Optimized minimal path selection (OMPS) method for automatic and unsupervised crack segmentation within two-dimensional pavement images

Abstract

In many countries, the common practice for monitoring road surface conditions consists in collecting pavement images at traffic speed by devoted imaging devices. Among the surface distresses, cracking can serve as a condition indicator of the pavement structure. Image processing techniques have been then developed to computerize the survey of cracking as the support of human visual control. Among the existing automatic crack detection methods, the minimal path selection (MPS) technique has shown a better performance compared to other methods on simulated and field pavement images (Amhaz et al. in IEEE Trans Intell Transp Syst 17:2718–2729, 2016; Amhaz, in: Detection automatique de fissures dans des images de chaussee par selection de chemins minimaux, 2015).

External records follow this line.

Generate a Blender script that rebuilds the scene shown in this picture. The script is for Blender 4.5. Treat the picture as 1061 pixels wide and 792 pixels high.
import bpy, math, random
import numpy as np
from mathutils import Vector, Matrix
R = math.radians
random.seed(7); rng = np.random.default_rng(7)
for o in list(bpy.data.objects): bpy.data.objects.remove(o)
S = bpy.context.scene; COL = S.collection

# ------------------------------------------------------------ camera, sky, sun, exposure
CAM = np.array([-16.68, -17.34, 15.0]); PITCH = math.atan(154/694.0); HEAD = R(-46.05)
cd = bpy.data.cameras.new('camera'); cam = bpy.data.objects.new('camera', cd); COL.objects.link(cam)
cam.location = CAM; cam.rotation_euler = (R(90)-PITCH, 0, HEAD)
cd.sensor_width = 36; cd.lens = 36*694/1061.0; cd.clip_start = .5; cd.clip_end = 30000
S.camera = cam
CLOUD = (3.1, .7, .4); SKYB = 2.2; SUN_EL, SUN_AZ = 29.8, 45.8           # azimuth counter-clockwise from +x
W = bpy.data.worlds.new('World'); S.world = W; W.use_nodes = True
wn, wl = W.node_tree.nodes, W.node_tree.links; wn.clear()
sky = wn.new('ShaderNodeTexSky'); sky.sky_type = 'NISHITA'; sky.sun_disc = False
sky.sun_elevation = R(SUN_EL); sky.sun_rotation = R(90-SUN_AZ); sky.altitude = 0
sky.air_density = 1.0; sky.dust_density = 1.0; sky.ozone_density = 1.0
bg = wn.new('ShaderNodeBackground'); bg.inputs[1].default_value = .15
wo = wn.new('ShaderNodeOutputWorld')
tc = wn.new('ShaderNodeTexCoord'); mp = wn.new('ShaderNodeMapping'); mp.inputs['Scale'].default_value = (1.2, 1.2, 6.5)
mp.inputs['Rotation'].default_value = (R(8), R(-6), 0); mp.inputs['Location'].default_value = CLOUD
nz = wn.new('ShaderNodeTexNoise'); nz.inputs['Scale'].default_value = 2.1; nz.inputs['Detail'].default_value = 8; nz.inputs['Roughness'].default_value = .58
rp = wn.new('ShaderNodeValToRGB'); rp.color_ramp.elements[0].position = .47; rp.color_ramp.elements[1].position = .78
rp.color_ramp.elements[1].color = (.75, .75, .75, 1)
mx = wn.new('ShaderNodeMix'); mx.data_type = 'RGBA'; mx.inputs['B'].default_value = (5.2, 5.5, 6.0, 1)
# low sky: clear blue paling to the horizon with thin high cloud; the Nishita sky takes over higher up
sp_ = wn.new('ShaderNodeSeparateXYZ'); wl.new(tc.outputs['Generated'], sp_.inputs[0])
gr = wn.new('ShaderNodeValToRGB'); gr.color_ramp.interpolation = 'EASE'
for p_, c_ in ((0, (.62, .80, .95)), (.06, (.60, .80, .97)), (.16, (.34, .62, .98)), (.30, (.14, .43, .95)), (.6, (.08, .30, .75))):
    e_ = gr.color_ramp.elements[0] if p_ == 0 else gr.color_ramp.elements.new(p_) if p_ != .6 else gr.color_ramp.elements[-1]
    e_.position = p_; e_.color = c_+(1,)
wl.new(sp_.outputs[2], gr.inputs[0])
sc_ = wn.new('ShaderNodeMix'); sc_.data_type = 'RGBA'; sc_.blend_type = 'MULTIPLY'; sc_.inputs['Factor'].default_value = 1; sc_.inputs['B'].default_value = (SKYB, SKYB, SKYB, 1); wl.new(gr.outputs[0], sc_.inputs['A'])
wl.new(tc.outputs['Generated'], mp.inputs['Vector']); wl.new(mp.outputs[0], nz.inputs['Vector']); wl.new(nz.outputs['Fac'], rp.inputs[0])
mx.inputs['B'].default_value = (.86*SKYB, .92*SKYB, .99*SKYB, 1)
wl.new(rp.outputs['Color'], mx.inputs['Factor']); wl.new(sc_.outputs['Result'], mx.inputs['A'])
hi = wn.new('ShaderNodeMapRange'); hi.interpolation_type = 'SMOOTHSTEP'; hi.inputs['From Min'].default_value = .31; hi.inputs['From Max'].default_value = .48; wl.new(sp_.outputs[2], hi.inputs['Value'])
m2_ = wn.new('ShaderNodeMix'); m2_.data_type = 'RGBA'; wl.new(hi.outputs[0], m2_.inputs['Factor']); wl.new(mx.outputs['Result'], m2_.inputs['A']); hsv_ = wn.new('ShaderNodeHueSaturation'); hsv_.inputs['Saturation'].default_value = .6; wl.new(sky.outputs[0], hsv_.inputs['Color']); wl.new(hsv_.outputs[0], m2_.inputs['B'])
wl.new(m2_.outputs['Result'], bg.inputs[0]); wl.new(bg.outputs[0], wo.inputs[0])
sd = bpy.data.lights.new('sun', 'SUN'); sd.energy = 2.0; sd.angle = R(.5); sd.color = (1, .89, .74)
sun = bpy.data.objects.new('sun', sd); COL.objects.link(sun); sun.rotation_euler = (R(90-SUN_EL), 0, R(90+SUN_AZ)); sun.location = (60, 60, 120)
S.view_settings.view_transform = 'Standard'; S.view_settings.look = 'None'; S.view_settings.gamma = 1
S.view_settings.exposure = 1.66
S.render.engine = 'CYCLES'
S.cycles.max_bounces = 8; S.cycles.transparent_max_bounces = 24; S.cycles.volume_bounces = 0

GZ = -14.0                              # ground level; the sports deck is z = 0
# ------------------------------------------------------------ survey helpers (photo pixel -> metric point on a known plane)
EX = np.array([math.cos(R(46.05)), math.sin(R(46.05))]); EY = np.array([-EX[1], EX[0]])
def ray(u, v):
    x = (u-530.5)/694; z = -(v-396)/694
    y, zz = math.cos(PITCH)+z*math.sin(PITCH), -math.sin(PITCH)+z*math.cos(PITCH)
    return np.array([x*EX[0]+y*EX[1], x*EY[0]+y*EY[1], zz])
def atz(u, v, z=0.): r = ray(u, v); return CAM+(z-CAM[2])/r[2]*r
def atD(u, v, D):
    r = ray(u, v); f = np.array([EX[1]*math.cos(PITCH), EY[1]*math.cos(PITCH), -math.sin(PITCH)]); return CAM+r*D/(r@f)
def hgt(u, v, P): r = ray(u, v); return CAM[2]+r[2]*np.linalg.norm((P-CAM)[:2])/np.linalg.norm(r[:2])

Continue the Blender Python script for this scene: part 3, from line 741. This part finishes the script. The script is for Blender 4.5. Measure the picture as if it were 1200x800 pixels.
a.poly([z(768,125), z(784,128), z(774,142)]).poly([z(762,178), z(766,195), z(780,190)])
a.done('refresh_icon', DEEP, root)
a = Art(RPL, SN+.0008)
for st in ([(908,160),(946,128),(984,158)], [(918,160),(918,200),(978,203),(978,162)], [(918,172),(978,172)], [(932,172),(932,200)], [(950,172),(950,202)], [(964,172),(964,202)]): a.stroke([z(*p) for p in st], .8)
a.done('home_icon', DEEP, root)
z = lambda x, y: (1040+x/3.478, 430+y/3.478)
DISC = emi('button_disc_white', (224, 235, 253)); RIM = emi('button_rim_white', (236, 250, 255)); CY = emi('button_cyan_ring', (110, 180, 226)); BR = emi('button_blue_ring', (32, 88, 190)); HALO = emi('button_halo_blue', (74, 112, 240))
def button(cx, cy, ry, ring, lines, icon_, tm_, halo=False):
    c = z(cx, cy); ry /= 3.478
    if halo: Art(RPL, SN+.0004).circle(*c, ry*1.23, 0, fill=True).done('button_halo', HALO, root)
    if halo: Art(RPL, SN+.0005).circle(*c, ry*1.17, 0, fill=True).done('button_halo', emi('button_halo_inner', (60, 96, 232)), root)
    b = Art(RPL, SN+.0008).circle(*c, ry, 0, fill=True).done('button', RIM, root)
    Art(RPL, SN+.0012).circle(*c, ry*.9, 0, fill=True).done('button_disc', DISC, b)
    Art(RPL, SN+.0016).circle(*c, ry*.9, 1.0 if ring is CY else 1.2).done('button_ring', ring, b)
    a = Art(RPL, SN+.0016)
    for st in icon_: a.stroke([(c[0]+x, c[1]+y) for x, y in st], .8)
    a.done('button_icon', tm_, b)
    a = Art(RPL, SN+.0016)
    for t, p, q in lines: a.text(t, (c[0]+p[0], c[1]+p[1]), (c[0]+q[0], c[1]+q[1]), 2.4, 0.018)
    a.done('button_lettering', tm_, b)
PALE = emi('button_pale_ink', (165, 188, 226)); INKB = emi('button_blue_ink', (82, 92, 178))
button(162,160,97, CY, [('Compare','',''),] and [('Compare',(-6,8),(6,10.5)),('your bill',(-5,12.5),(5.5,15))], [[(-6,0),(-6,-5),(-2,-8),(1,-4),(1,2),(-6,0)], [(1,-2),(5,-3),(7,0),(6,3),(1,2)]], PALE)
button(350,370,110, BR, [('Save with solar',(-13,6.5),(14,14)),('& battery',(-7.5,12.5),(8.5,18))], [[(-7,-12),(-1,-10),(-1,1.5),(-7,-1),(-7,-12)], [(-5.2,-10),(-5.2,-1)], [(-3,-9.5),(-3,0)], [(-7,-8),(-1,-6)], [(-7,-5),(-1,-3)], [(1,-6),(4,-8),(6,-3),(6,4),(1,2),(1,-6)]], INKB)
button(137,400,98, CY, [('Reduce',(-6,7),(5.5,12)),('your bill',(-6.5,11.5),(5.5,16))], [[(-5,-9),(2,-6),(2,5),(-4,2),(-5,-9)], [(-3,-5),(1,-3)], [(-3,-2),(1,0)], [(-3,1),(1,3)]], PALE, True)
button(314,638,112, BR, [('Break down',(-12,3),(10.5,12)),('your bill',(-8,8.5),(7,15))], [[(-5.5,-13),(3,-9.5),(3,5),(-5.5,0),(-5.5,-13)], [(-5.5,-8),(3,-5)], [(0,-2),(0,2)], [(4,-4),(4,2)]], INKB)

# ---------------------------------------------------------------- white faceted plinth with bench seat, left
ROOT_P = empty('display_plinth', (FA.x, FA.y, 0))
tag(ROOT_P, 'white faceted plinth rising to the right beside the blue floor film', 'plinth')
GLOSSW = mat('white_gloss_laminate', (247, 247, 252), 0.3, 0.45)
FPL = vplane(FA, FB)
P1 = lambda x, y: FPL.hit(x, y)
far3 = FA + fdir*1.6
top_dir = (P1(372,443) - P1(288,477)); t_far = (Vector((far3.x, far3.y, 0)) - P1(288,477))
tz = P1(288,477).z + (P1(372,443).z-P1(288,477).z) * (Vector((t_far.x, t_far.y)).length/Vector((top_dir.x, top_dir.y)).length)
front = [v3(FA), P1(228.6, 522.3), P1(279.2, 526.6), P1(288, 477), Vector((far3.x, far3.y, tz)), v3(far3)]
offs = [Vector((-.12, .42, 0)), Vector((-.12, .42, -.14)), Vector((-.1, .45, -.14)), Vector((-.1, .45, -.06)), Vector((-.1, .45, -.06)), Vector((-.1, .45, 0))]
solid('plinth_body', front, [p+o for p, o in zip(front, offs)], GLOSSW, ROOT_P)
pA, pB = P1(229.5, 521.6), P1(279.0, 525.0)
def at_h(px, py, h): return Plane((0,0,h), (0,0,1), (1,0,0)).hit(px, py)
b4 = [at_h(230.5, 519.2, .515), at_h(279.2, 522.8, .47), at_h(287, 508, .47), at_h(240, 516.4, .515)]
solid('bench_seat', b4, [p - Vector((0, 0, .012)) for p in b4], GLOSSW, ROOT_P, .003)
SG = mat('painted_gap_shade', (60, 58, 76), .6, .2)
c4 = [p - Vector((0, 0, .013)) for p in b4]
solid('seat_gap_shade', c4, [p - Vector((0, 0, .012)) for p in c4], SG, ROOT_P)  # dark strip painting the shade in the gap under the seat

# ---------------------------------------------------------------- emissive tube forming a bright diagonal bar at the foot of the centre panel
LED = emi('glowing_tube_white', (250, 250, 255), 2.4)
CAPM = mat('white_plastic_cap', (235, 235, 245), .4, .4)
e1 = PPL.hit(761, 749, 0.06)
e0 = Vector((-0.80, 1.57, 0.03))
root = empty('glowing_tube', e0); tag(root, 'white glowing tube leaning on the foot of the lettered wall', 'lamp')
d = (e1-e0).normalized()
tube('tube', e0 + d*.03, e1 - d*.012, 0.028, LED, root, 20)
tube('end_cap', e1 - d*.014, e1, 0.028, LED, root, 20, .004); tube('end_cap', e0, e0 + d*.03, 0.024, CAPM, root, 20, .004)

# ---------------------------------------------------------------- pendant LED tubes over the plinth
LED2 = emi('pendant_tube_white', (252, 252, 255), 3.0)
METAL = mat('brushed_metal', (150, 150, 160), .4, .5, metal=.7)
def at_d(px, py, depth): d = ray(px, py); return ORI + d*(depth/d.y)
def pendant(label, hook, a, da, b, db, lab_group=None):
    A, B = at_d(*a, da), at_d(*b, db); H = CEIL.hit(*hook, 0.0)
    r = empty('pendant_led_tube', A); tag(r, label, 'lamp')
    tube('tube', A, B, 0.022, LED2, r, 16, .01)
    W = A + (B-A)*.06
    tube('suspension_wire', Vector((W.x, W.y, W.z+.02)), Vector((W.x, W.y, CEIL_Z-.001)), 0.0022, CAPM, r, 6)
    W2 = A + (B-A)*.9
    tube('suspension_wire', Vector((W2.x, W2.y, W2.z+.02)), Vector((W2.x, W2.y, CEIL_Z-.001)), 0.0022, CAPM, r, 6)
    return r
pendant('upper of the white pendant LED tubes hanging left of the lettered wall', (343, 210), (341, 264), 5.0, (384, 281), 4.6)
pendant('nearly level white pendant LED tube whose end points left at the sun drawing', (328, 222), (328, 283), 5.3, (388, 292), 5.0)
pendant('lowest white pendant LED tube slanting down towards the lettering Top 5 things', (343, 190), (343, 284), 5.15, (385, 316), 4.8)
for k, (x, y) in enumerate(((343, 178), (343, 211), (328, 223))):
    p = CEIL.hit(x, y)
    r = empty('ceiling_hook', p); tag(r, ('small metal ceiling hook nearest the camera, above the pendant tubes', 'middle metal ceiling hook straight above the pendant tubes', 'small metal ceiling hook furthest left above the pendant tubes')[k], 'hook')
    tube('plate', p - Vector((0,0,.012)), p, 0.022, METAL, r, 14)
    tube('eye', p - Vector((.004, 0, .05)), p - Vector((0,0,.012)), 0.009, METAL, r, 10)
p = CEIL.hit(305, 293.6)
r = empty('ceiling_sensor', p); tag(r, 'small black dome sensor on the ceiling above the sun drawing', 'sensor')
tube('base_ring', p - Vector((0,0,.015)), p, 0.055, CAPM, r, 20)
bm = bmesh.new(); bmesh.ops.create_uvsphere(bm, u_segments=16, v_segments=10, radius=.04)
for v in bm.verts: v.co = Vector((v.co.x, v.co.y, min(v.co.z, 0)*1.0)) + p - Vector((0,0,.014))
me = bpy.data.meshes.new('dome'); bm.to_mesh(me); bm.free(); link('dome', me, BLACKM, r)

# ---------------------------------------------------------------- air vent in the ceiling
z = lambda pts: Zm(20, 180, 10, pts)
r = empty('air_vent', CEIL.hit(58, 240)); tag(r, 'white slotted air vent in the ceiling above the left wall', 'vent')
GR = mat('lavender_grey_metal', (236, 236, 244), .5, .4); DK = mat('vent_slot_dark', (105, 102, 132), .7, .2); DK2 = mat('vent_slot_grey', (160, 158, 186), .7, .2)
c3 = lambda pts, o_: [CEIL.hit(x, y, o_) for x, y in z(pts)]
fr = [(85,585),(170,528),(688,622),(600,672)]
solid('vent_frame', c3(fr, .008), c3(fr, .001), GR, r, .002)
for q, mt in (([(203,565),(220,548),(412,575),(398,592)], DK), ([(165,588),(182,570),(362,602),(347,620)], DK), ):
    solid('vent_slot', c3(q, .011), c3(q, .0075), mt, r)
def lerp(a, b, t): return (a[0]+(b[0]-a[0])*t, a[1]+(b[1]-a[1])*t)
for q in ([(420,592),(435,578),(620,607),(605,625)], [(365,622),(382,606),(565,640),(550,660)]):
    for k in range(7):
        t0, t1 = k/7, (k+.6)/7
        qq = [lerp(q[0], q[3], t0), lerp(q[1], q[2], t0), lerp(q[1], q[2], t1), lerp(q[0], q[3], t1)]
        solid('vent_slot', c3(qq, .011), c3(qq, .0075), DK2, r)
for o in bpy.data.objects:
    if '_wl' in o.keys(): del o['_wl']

As a counterpart, MPS suffers from a large computing time. Within this scope, the aim of this paper has been to improve the efficiency of the original MPS method and to present more efficient strategies for the selection of minimal paths. Among the five main steps of the original MPS version, the improvements address the first three steps that enable the segmentation of the crack skeleton and reduce the computing burden on the last two steps. The tests of the two improved MPS versions on some image samples illustrate the large reduction in false positive paths without reducing the overall performance of the segmentation technique. Moreover, the computing time is divided by a factor sixty roughly for the latest MPS version.